▶ _Task_
Would you quote the material below from its first line through the line containing "struct(box('wall_tan', px(532.3, LY), 6.3, LY", exactly and with both ends included?

# # # #

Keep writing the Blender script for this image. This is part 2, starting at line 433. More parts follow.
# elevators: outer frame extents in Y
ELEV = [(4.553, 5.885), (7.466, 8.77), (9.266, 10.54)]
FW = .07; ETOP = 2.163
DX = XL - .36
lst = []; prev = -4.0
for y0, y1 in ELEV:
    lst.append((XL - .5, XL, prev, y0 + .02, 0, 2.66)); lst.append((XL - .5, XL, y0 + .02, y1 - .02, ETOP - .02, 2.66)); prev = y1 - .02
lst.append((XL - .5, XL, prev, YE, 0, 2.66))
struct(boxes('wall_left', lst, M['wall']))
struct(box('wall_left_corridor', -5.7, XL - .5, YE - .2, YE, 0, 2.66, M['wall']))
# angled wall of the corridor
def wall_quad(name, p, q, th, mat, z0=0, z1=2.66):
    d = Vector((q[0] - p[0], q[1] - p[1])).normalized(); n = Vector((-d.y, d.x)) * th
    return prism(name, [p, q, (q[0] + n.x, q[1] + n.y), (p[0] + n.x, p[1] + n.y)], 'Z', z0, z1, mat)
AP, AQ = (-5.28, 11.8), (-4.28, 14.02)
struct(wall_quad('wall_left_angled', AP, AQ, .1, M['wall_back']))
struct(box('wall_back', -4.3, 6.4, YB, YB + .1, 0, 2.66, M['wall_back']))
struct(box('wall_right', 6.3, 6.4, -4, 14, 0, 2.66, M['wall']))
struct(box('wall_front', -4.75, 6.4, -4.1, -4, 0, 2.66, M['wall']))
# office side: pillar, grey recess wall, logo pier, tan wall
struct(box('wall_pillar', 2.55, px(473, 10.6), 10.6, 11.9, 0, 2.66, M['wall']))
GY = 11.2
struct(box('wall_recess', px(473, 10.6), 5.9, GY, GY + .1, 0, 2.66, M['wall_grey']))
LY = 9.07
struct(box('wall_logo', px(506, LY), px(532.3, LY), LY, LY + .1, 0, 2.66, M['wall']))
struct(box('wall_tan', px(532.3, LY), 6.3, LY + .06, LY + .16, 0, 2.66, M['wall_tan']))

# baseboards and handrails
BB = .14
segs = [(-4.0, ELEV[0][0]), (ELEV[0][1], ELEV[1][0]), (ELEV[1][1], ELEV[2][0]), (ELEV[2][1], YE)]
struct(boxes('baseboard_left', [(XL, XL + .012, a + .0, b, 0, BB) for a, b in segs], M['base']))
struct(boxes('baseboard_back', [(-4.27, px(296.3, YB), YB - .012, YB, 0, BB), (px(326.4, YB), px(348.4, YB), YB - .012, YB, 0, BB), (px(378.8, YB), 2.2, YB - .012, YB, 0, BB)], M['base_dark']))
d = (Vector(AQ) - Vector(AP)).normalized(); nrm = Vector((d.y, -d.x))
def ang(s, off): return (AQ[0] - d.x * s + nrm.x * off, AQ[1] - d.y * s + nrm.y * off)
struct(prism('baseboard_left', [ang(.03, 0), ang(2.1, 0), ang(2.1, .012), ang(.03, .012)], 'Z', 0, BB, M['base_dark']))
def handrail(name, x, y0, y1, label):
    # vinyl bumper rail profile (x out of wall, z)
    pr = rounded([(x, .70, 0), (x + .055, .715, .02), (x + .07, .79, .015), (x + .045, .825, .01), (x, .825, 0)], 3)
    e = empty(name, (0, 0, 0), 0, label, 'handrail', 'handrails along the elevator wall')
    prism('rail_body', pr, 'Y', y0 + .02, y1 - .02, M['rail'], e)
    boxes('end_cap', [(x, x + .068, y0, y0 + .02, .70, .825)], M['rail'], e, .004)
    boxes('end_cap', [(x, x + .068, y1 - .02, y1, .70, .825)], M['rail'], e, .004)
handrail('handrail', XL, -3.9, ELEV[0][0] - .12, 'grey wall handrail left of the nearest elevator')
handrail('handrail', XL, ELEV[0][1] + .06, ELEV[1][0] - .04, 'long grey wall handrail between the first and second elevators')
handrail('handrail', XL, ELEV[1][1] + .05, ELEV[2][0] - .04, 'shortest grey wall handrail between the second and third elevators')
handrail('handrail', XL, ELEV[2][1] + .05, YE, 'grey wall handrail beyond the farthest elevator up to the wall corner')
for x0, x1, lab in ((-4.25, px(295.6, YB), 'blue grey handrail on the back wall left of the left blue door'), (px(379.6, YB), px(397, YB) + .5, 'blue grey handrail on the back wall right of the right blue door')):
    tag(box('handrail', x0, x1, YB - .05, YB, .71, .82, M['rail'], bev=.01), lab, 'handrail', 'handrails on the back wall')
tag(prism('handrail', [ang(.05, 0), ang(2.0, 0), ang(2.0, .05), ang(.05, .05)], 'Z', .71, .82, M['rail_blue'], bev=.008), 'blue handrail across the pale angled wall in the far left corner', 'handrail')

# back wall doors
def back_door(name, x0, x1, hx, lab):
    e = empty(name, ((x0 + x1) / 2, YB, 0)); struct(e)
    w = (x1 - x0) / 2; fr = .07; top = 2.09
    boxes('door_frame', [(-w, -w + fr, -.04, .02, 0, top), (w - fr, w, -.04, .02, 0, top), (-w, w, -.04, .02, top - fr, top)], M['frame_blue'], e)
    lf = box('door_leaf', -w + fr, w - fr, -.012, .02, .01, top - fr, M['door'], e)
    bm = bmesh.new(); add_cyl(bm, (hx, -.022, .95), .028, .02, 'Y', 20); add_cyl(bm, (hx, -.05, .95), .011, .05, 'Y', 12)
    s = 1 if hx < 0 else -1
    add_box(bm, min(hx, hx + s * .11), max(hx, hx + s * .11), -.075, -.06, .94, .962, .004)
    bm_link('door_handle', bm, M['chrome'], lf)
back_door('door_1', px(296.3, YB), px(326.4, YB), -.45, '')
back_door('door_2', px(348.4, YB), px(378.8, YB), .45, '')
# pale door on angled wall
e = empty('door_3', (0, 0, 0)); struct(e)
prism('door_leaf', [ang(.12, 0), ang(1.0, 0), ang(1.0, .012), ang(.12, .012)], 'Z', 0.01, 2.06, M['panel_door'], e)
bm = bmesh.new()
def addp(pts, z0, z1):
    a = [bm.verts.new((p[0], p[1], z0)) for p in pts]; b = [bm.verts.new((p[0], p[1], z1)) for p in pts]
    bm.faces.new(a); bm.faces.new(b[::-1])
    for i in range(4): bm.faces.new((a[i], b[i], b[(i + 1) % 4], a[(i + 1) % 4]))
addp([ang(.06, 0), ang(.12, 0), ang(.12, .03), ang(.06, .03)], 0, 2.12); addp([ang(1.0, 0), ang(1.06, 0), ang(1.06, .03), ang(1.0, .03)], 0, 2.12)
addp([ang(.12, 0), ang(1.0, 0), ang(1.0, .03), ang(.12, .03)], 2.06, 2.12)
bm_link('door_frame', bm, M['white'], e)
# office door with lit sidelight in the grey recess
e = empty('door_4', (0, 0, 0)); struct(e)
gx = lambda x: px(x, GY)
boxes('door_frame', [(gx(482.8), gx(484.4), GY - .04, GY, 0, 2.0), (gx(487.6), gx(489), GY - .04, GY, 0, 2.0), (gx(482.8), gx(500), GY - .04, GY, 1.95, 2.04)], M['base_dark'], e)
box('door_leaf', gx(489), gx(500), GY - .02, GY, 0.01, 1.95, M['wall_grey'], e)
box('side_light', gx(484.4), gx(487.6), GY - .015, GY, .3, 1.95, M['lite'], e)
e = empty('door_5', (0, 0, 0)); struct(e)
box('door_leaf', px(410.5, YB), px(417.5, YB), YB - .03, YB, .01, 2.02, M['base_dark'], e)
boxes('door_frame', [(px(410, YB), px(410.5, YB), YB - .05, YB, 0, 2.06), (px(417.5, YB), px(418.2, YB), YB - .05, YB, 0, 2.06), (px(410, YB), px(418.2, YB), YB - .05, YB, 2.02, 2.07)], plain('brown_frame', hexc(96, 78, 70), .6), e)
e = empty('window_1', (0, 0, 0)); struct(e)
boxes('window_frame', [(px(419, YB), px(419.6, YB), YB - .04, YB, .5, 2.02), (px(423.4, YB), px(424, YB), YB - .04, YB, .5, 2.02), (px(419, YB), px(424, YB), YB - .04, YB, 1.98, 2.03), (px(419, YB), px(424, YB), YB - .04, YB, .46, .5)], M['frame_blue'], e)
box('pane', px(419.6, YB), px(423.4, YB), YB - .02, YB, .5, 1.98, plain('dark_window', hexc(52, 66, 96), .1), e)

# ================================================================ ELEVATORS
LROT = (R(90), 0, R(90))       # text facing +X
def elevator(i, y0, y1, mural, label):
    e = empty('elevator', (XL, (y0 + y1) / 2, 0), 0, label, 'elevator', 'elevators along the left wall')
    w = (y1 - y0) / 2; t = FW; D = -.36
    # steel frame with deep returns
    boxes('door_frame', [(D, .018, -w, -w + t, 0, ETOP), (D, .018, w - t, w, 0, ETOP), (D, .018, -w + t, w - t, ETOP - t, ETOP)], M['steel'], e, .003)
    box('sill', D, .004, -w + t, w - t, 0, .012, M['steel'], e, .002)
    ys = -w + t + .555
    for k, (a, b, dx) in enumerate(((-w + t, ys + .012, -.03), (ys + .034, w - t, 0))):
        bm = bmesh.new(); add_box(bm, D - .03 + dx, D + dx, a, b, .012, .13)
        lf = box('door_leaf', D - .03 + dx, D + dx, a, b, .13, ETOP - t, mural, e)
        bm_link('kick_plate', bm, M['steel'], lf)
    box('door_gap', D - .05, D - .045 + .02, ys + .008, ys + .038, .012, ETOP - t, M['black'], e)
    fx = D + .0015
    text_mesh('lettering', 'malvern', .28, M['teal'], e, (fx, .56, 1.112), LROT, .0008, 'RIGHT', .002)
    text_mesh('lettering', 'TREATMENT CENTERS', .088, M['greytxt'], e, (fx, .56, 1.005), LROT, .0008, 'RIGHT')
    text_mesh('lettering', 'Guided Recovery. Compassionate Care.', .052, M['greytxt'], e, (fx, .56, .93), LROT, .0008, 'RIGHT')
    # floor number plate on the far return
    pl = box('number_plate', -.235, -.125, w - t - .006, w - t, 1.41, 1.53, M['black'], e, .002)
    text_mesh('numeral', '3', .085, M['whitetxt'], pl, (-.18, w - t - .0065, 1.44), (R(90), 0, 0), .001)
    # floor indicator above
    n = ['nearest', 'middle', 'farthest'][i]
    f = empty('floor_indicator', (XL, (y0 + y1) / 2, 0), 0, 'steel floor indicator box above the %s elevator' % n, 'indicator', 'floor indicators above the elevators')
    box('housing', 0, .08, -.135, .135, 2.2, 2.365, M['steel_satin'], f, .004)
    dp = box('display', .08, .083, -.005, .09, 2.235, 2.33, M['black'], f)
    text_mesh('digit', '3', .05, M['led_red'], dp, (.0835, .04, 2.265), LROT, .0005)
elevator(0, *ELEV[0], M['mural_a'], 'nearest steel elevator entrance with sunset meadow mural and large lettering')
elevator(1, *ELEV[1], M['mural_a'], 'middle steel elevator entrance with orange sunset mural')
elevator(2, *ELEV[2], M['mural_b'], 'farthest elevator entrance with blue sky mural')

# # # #

▶ _Final result_
Keep writing the Blender script for this image. This is part 2, starting at line 433. More parts follow.
# elevators: outer frame extents in Y
ELEV = [(4.553, 5.885), (7.466, 8.77), (9.266, 10.54)]
FW = .07; ETOP = 2.163
DX = XL - .36
lst = []; prev = -4.0
for y0, y1 in ELEV:
    lst.append((XL - .5, XL, prev, y0 + .02, 0, 2.66)); lst.append((XL - .5, XL, y0 + .02, y1 - .02, ETOP - .02, 2.66)); prev = y1 - .02
lst.append((XL - .5, XL, prev, YE, 0, 2.66))
struct(boxes('wall_left', lst, M['wall']))
struct(box('wall_left_corridor', -5.7, XL - .5, YE - .2, YE, 0, 2.66, M['wall']))
# angled wall of the corridor
def wall_quad(name, p, q, th, mat, z0=0, z1=2.66):
    d = Vector((q[0] - p[0], q[1] - p[1])).normalized(); n = Vector((-d.y, d.x)) * th
    return prism(name, [p, q, (q[0] + n.x, q[1] + n.y), (p[0] + n.x, p[1] + n.y)], 'Z', z0, z1, mat)
AP, AQ = (-5.28, 11.8), (-4.28, 14.02)
struct(wall_quad('wall_left_angled', AP, AQ, .1, M['wall_back']))
struct(box('wall_back', -4.3, 6.4, YB, YB + .1, 0, 2.66, M['wall_back']))
struct(box('wall_right', 6.3, 6.4, -4, 14, 0, 2.66, M['wall']))
struct(box('wall_front', -4.75, 6.4, -4.1, -4, 0, 2.66, M['wall']))
# office side: pillar, grey recess wall, logo pier, tan wall
struct(box('wall_pillar', 2.55, px(473, 10.6), 10.6, 11.9, 0, 2.66, M['wall']))
GY = 11.2
struct(box('wall_recess', px(473, 10.6), 5.9, GY, GY + .1, 0, 2.66, M['wall_grey']))
LY = 9.07
struct(box('wall_logo', px(506, LY), px(532.3, LY), LY, LY + .1, 0, 2.66, M['wall']))
struct(box('wall_tan', px(532.3, LY), 6.3, LY + .06, LY + .16, 0, 2.66, M['wall_tan']))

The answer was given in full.